The significance of this study lies in demonstrating that grid-following inverters, which are currently dominant in the Korean distribution system, can actively contribute to voltage stability during grid disturbances when equipped with the appropriately designed fault-oriented reactive power control. By relying only on locally measurable PCC voltages, the proposed method remains compatible with existing smart inverter architectures and avoids additional computational burden or communication requirements, making it suitable for practical deployment in real distribution networks.
From the perspective of the Korean distribution system, the results provide quantitative evidence that adaptive reactive power control can serve as an effective alternative to overly conservative fixed-Q requirements that are often considered during interconnection assessment. This suggests a feasible pathway for enhancing system resilience while minimizing unnecessary inverter disconnections during temporary faults, particularly in feeders with low short-circuit capacity.

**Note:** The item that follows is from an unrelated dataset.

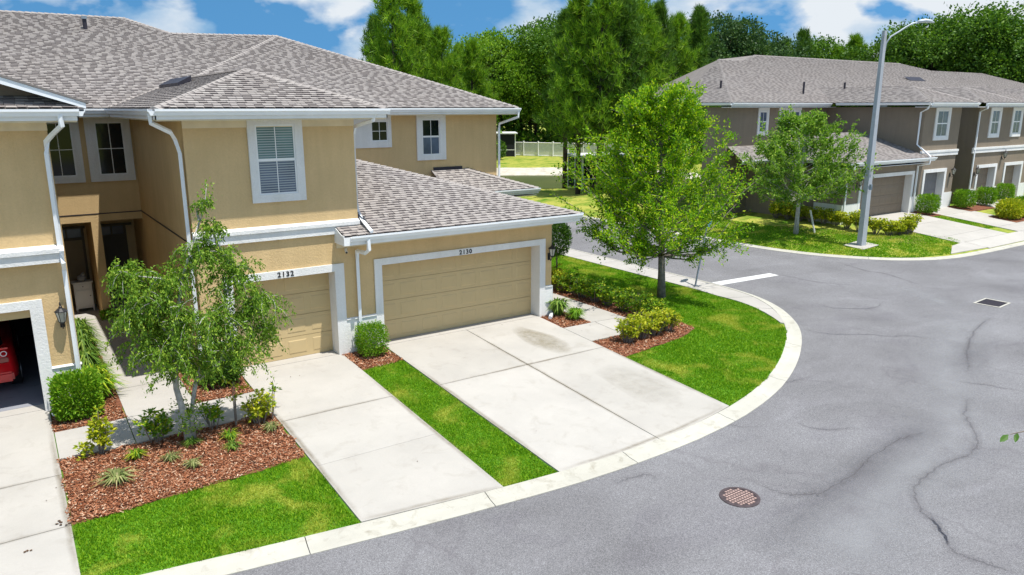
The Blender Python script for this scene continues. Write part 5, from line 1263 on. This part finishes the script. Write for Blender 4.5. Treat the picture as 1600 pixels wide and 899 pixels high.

Future work will extend this study to investigate the combined impact of grid-following (GFL) and grid-forming (GFM) inverter operation in Korean distribution networks. In particular, the interaction mechanisms between GFL and GFM resources under fault conditions will be identified, and systematic parameter optimization will be explored to ensure coordinated voltage and frequency support in mixed-inverter environments.